Since 2002, the number of EPSB students who have been graded as “excellent” or “acceptable” on provincewide diploma exams has dropped by 1.9 per cent. In the classroom, however, the number who have been graded “excellent” or “acceptable” has gone up by seven per cent.
The generation of kids that got soccer trophies just for showing up at the tournament is now getting passing and honours marks even if they haven’t always earned them.
At the Grade 12 level in math, for example, there was almost no separation between diploma and classroom marks in 2002, but now the gap is wide. In 2013, 78 per cent of EPSB students were graded “acceptable” on the Math 30-1 diploma exam, but 94 were graded “acceptable” in class.
Public school superintendent Darrel Robertson says he expects there would be a gap. One set of grades come from one-shot, pressure-packed exams, Robertson says, but classroom marks are a “richer form of assessment” based on a long term, more intensive look at the student.
That may be, but why is the gap widening? Why the inflation?
Rampant grade inflation does no favours to students. They need a rigorous education. The inflation also hides from parents that our schools have got off track somewhat because of ill-advised changes to our curriculum and to teaching methods.
The drop in our academics achievement isn’t going unnoticed by others, as seen by the gold standard of international academic rankings, the Organization for Economic Co-operation and Development’s Program for International Student Assessment or PISA.
Hundreds of thousands of 15-year-olds around the world write these tests every three years. In 2000, Alberta ranked top worldwide in reading, third overall in science and math. Our teachers and curriculum were top notch and our accountability, through provincial exams, was state-of-the-art.
Since then, however, Alberta has steadily dropped. This week when the 2012 PISA results came out, we ranked 11th in math, fifth in reading and fourth in science.
Not bad. Pretty good, in fact, but not what we were, especially in math where Alberta is sliding toward the mediocre middle. Of course, this will come as no surprise to parents and educators who have noticed how ineffective our “new math” curriculum is.
Our top-ranked system clearly wasn’t broken, but educational theorists and consultants have been hard at work earning fees and successfully convincing Alberta Education to “improve” our system.

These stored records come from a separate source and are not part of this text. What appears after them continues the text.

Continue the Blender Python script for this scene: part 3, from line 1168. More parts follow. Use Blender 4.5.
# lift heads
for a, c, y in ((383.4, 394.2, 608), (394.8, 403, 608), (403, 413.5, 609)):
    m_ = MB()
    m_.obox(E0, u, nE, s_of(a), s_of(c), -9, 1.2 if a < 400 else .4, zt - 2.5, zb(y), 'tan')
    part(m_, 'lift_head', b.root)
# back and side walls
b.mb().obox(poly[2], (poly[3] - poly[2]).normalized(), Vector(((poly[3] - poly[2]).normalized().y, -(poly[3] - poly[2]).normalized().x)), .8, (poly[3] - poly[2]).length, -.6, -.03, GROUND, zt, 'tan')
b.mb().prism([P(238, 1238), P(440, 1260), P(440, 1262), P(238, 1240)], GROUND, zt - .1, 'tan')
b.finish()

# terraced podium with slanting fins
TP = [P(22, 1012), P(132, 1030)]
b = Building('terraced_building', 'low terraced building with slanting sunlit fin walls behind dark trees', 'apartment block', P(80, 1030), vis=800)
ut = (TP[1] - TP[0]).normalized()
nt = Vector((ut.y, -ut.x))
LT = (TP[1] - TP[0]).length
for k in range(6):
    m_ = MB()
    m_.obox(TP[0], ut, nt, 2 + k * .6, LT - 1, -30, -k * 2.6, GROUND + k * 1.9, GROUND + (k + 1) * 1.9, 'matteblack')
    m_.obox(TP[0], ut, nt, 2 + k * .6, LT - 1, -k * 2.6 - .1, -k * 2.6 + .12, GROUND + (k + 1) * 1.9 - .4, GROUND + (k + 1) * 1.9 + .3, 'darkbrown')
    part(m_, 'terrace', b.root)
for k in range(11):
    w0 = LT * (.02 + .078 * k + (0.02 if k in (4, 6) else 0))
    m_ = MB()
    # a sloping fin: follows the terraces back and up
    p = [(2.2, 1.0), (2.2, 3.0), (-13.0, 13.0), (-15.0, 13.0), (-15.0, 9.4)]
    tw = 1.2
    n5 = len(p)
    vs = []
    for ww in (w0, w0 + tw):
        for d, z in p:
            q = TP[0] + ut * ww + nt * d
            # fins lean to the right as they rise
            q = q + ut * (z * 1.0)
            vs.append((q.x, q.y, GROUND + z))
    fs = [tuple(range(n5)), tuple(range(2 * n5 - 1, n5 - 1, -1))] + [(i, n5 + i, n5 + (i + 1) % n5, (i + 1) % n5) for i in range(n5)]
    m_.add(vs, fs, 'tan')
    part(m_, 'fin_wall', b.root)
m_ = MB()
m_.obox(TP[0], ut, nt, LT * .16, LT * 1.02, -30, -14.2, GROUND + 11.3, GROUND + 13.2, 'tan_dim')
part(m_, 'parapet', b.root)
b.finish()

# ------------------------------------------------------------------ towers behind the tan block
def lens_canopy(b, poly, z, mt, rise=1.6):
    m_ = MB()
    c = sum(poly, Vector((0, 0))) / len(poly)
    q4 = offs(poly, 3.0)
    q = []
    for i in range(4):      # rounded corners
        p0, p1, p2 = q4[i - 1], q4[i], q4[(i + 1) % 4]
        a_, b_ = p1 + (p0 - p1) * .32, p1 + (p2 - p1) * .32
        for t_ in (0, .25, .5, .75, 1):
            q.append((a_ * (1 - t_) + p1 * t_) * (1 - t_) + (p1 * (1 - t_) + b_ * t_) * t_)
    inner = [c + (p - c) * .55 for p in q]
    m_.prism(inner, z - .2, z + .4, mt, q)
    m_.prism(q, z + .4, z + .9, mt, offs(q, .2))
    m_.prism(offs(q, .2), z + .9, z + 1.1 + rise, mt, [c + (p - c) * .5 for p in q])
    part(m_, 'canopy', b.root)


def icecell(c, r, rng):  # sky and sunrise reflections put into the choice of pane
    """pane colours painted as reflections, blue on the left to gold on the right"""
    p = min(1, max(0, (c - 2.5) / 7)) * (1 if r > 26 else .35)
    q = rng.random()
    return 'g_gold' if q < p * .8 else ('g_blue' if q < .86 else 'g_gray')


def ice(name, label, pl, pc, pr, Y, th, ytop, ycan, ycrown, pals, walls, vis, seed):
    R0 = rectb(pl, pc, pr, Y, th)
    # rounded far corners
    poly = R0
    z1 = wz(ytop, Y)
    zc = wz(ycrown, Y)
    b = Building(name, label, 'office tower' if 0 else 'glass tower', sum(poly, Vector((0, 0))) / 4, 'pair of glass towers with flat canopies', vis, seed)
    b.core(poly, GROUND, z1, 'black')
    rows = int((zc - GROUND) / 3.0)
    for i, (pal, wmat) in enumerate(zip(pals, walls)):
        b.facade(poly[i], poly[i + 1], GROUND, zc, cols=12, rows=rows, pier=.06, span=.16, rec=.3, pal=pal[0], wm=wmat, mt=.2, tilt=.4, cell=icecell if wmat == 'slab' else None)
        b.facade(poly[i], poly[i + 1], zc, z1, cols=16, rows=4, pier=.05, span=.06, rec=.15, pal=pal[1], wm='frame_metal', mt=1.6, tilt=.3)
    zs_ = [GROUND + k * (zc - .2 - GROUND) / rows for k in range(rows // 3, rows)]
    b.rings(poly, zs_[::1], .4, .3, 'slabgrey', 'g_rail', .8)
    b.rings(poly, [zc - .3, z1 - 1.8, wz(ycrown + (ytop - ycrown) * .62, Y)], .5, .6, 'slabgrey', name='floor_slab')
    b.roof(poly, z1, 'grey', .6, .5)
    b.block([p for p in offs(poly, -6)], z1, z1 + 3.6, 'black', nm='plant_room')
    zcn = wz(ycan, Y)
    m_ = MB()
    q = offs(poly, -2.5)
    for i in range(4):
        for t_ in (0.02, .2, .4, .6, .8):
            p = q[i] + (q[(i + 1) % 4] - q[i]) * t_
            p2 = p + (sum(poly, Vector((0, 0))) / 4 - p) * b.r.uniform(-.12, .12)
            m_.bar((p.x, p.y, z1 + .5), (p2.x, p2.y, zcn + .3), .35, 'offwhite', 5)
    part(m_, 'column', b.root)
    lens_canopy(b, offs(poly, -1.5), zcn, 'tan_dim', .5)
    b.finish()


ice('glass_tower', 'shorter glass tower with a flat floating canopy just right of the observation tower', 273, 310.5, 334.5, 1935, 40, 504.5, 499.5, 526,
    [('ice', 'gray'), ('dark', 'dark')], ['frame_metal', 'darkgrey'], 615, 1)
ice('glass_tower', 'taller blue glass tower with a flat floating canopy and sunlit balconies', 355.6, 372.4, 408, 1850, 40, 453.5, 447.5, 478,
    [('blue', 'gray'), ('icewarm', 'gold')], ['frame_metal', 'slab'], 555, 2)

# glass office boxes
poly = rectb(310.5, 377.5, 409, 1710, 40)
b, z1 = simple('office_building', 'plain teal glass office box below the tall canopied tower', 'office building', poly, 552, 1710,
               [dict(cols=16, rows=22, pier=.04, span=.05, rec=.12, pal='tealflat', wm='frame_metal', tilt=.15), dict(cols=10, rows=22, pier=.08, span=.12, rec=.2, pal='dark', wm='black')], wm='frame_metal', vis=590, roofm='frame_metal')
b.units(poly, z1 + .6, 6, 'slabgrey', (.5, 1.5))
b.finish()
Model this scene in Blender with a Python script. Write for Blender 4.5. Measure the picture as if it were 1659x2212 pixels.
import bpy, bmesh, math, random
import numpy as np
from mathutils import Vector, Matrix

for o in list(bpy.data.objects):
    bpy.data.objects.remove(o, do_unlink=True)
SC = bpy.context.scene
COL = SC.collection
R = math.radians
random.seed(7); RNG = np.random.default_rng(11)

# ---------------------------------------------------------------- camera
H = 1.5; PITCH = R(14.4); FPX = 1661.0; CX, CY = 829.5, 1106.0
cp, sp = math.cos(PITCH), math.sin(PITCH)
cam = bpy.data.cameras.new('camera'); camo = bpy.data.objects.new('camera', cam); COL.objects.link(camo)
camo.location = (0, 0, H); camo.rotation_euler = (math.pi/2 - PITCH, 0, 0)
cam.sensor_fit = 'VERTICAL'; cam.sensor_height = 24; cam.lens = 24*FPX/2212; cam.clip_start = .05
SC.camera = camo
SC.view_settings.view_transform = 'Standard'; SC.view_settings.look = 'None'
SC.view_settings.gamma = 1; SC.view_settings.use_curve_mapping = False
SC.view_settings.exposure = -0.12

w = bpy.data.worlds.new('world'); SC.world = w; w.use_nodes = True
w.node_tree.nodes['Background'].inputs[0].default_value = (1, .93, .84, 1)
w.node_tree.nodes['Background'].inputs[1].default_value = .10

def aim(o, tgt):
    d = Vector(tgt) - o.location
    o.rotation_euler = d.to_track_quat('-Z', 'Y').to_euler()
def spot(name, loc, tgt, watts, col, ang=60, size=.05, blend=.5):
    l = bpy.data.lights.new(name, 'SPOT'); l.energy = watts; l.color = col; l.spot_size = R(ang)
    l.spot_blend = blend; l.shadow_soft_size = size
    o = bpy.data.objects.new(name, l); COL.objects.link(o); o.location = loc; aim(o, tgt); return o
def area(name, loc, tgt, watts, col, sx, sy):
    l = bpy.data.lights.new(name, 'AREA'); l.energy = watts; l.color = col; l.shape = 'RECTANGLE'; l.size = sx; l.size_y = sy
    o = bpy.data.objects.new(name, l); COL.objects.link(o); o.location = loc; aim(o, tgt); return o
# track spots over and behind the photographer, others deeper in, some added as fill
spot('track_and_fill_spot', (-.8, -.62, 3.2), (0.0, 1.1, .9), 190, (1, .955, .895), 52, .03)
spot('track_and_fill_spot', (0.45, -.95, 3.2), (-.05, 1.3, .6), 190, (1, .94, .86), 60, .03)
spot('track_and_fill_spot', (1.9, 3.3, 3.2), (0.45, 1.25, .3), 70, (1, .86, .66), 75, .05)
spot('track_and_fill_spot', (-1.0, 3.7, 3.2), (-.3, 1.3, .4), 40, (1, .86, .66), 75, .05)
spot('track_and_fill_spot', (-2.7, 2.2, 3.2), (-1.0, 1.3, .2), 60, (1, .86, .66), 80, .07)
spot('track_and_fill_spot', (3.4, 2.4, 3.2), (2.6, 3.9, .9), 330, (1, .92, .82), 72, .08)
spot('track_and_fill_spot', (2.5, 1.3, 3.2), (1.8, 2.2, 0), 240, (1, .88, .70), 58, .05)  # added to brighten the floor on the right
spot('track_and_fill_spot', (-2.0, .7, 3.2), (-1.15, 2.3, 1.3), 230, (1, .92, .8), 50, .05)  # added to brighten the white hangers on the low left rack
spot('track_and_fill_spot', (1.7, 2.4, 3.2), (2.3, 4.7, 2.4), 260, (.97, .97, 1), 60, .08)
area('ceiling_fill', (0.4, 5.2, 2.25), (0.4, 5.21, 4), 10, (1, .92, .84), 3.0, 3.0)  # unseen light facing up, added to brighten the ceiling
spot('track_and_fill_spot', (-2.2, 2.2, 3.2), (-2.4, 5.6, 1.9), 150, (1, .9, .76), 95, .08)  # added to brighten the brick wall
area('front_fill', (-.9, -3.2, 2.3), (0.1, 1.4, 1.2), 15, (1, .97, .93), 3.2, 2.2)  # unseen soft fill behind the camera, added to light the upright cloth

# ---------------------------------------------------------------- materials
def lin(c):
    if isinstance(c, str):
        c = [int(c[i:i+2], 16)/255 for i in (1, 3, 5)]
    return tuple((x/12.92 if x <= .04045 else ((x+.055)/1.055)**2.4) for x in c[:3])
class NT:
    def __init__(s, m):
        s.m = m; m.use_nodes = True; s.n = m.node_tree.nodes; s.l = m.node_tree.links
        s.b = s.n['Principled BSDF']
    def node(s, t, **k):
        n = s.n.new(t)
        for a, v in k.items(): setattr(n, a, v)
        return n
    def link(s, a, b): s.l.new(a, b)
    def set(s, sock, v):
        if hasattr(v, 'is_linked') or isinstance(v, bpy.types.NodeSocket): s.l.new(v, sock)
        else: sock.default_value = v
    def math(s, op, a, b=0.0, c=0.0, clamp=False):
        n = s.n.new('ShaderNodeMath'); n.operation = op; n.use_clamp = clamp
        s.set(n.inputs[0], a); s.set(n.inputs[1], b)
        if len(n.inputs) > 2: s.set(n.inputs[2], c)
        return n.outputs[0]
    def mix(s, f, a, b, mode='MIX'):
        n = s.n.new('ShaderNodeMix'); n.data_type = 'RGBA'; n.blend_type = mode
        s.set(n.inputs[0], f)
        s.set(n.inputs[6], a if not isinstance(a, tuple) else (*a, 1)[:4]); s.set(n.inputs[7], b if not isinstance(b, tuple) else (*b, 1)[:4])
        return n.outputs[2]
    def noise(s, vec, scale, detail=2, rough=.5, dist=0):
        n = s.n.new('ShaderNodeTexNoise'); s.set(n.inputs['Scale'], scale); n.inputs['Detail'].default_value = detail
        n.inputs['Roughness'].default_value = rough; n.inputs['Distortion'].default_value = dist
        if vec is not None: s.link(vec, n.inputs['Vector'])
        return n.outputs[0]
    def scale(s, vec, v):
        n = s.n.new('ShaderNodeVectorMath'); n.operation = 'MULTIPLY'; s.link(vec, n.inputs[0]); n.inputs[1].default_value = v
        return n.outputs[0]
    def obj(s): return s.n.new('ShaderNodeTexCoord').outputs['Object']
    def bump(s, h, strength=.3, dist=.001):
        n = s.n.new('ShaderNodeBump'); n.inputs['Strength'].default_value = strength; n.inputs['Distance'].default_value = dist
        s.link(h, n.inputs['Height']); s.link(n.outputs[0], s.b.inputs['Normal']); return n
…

Our new math curriculum no longer focuses on elementary school students mastering the basics of arithmetic. Math drills are out. Math drills are so 2000.
Instead, our children, the new masters of their own learning, are asked to somehow discover the ways of arithmetic by trying to figure out wordy math problems. Today’s math isn’t about numbers, it’s about words and theories, as if the curriculum was written by folks who hate the clear logic of pure mathematics.
It is little wonder that Edmonton parents are flocking to private learning programs like Kumon, or to special public school programs like Cogito, where the slow but satisfying mastery of arithmetic is the focus.
Where does that leave parents who can’t afford Kumon, or others who can’t get their kids into a popular program like Cogito? It leaves them stuck on the second rung of a two-tier educational system.
No doubt, as a result of the “new math” and other quack reforms, high school teachers are getting students increasingly less able to do the work. But the response hasn’t been to fail these students, which would essentially blow the whistle on the botched reforms. Instead, it’s been to refuse to hand out zeros to students who don’t do the work, pass kids through, perpetuate the notion that all is excellent, or at least passable, and even to fire a teacher, Lynden Dorval, who dares question the new orthodoxy.
As Alberta’s previous excellence demonstrates, we have many outstanding teachers and administrators. But it’s time to get rid of unproven theories and get back to what made our academics the envy of the world, back to masterful teaching of fundamental math, reading, writing and composition skills, and back to honest report cards, with more accountability through increased provincial testing.